Globally Deformable Information Selection Transformer for Underwater Image Enhancement

Abstract

In the rapidly evolving image processing domain, transformers have emerged as powerful tools, yet significant challenges are encountered when they are applied to underwater image enhancement, such as visual disparity and computational inefficiency. Transformers do not have a unique module to maintain their performance while reducing the number of parameters. This study addresses the gap in the literature by introducing the globally deformable selection transformer (GS-Transformer), which is a model designed to enhance global feature selection and pixel connectivity, thereby reducing the computational complexity of the model while maintaining the image processing effect.
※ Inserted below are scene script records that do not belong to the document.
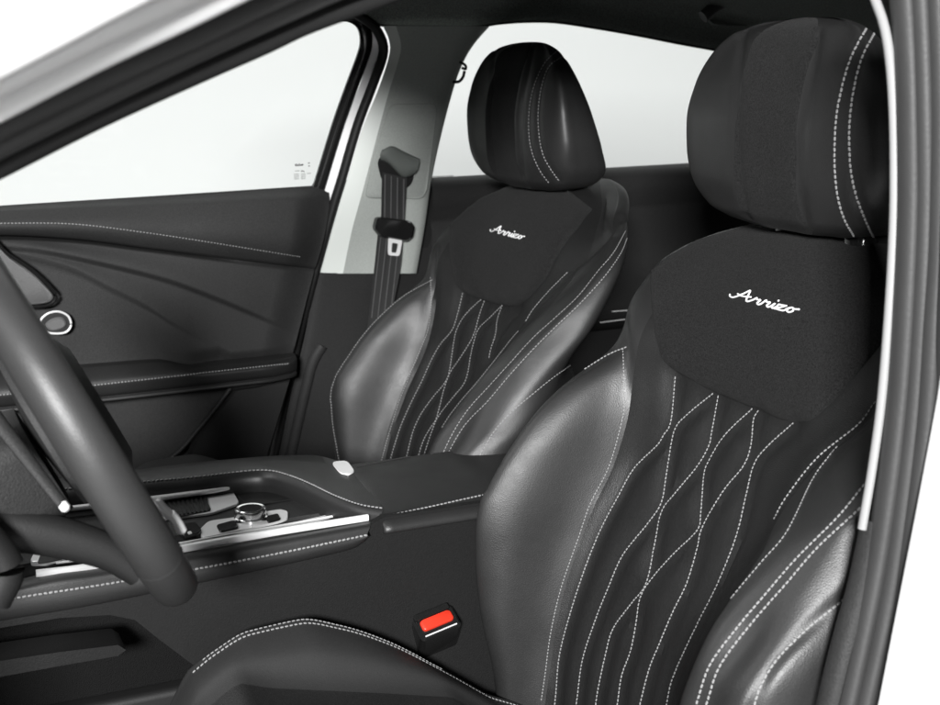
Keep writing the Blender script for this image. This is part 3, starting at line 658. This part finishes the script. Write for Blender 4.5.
for si in range(NSEG.__len__()):
    pass
def door_pt(y, z, N_, edge):
    _, _, at_, e, a, g, b_ = N_
    fade = float(sst((y-.21)/.14)); fade2 = float(sst((y-.38)/.14)); h = .004
    if z >= g:
        tp = (z-g)/(b_-g); h = .010+.024*math.sin(math.pi*min(1, tp)**.8)-.014*float(sst((tp-.88)/.12))
    else:
        h = .010*float(sst((g-z)/.005))
        # each crease: surface swells towards it from above, then steps back beneath
        if z > a: h += fade*.009*float(sst((1-(z-a)/max(.02, g-a))))
        else: h += fade*(.009*float(sst(1-(a-z)/.012)))
        if z > e and z < a: h += fade2*.006*float(sst(1-(z-e)/max(.015, a-e)))
        elif z <= e: h += fade2*.006*float(sst(1-(e-z)/.012))
        h += .010*float(sst((e-z)/.10))
    h -= .009*math.exp(-((z-g)/.0024)**2)
    if z > at_ and z < g: h -= .014*float(sst(1-(z-at_)/.030))*float(sst((.49-y)/.12))
    h *= .4+.6*float(sst(edge))
    return XD-h+.010*(1-float(sst(edge)))+.05*float(sst((at_-.035-z)/.03))
tts = np.concatenate([np.linspace(i, i+1, n, endpoint=False) for i, n in enumerate(NSEG)]+[[len(NSEG)]])
for t in tts:
    for s in np.linspace(0, 1, NY)**1.15:
        y = .2+.82*s
        for _ in range(3):
            z = float(np.interp(t, range(7), nodes(y))); y0 = float(yr(np.clip(z, rightE[:, 1].min(), rightE[:, 1].max()))); y = y0+(1.02-y0)*s
        vs.append((door_pt(y, z, nodes(y), min(1, s*NY/14)), y, z))
zs_ = tts
mb = MB(); mb.add(vs, grid_faces(len(zs_), NY)); bvd = bvh_of(vs, grid_faces(len(zs_), NY))
P, n = cast_px(bvd, V("-60,224 0,223.4 72,224 144.7,232.4 217,243.3 300,256.7")); stitches(mb, P, n, .0056, .0036, .0009)
panel = mb.build('door_panel', [SOFT, THREAD], door, sharp=70)
# armrest
armbot = li(np.array(sorted([tuple(at(x, y, 'x', .637)[1:]) for x, y in V("-120,421 97.6,398 289,376")])))
armst = li(np.array(sorted([tuple(at(x, y, 'x', .634)[1:]) for x, y in V("-120,408 86.8,385 289,363")])))
def armsec(y):
    zt = float(armtop(y)); zs1 = max(float(armst(y)), zt-.055); zs1 = min(zs1, zt-.008); zb = min(float(armbot(y)), zs1-.012)
    return [(.70, y, zt+.001), (.664, y, zt), (.655, y, zt-.002), (.640, y, zs1*.6+zt*.4), (.634, y, zs1), (.636, y, zs1*.5+zb*.5), (.640, y, zb+.003), (.646, y, zb), (.652, y, zb-.003), (.649, y, zb-.006), (.653, y, zb-.012), (.70, y, zb-.016)]
Y = np.linspace(.245, 1.02, 60); G = []
for i, y in enumerate(Y):
    k = min(1, .35+.65*min(1, (y-.245)/.06)**.5)
    S = cr([np.array(p) for p in armsec(y)], 4); G.append([(XD+(p[0]-XD)*k, p[1], p[2]) for p in S])
G = np.array(G); mb = MB(); mb.add(G.reshape(-1, 3), grid_faces(len(Y), G.shape[1])); mb.add(G[0], [tuple(range(G.shape[1]))]); bva = bvh_of(G.reshape(-1, 3), grid_faces(len(Y), G.shape[1]))
P, n = cast_px(bva, V("-60,401 30,392 86.8,386 190,374.5 289,363.7")); stitches(mb, P, n, .0056, .0040, .0012)
mb.build('armrest', [LEATHER, THREAD], door, sharp=60)
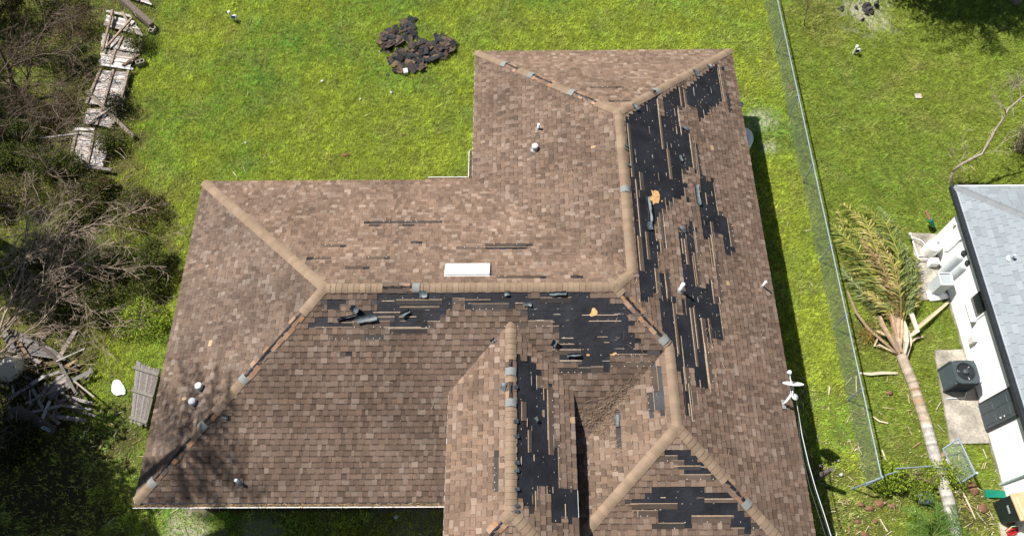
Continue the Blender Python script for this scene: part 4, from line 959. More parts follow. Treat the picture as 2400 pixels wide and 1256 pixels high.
# ------------------------------------------------------------------ plants
def frond(mb, pts, L, n, col, droop=.3, up=Vector((0, 0, 1)), rach=(.35, .33, .12), wd=.021, spread=.9, r0=.018, rng=random):
    """rachis through pts, n pairs of leaflets of length L"""
    pts = [Vector(p) for p in pts]; seg = [(pts[i + 1] - pts[i]).length for i in range(len(pts) - 1)]; T = sum(seg)
    def at(t):
        t = max(0, min(.9999, t)) * T
        for i, s_ in enumerate(seg):
            if t <= s_ or i == len(seg) - 1: return pts[i].lerp(pts[i + 1], min(1, t / s_)), (pts[i + 1] - pts[i]).normalized()
            t -= s_
    mb.tube(pts, [r0 * (1 - .8 * i / (len(pts) - 1)) for i in range(len(pts))], 4, rach, False)
    for k in range(n):
        t = .12 + .88 * k / n; p, d = at(t); side = d.cross(up).normalized(); ll = L * math.sin(PI * min(.97, t * .86 + .12)) ** .6
        for s_ in (-1, 1):
            a = spread * rng.uniform(.5, 1.45); v = (d * math.cos(a) + side * s_ * math.sin(a) + up * rng.uniform(-.15, .28)).normalized()
            l = ll * rng.uniform(.5, 1.15); m_ = p + v * l * .5; e_ = p + v * l - up * droop * l * rng.uniform(.3, 1.2)
            wv = d * wd * rng.uniform(.7, 1.2); c = jit((col if not callable(col) else col()), .6, 1.35, rng)
            mb.face([p - wv * .6, m_ - wv, m_ + wv, p + wv * .6], c); mb.face([m_ - wv, e_, m_ + wv], c)
fp = empty('fallen_palm', G(2235, 1230), 'uprooted palm tree lying along the chain-link fence with a browning crown', 'palm tree')
tk = [(2262, 1300, .45), (2240, 1256, .42), (2222, 1170, .38), (2200, 1100, .34), (2168, 985, .26), (2140, 900, .22), (2112, 832, .2)]
mb = MB(); P_ = [G(*q) for q in tk]; D_ = []
for i in range(len(P_) - 1):
    n = max(2, int((P_[i + 1] - P_[i]).length / .075))
    for k in range(n): D_.append(P_[i].lerp(P_[i + 1], k / n))
D_.append(P_[-1]); NT = len(D_); vs = []; cols = []
for i, p in enumerate(D_):
    t = i / NT; r = (.145 + .02 * (1 - t)) * (1.0 + (.035 if i % 3 == 0 else 0)) ; d = (D_[min(i + 1, NT - 1)] - D_[max(i - 1, 0)]).normalized(); x_ = d.cross(Vector((0, 0, 1))).normalized(); y_ = x_.cross(d)
    for k in range(14): a = 2 * PI * k / 14; vs.append(p + (x_ * math.cos(a) + y_ * math.sin(a)) * r * random.uniform(.985, 1.015))
for i in range(NT - 1):
    t = i / NT; c = (.40, .37, .34) if t < .6 else (.38, .31, .235)
    if .70 < t < .73 or .77 < t < .785: c = (.30, .20, .13)
    k_ = random.uniform(.8, 1.12) * (.72 if i % 3 == 0 else 1)
    for k in range(14): mb.mesh([vs[i * 14 + k], vs[i * 14 + (k + 1) % 14], vs[(i + 1) * 14 + (k + 1) % 14], vs[(i + 1) * 14 + k]], [(0, 1, 2, 3)], jit(c, k_ * .93, k_ * 1.06))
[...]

Our novel multiresolution encoder-decoder module explicitly incorporates global information, overcoming the limitations of traditional transformers, whereas the multilocal coherence preserving loss (MCPL) mechanism ensures content integrity and coherence. Compared with the latest transform-based underwater image algorithms, this method is 15 times faster and utilizes only 41.7% (or approximately a half less) of the number of parameters. The experimental results on the UIEB, EUVP, and Synthesize datasets reveal that GS-Transformer achieves state-of-the-art performance in underwater image enhancement, with a reduced parameter number and improved efficiency, representing a significant advancement in the field. Our research will promote the application of the transformer in scenarios with high real-time performance.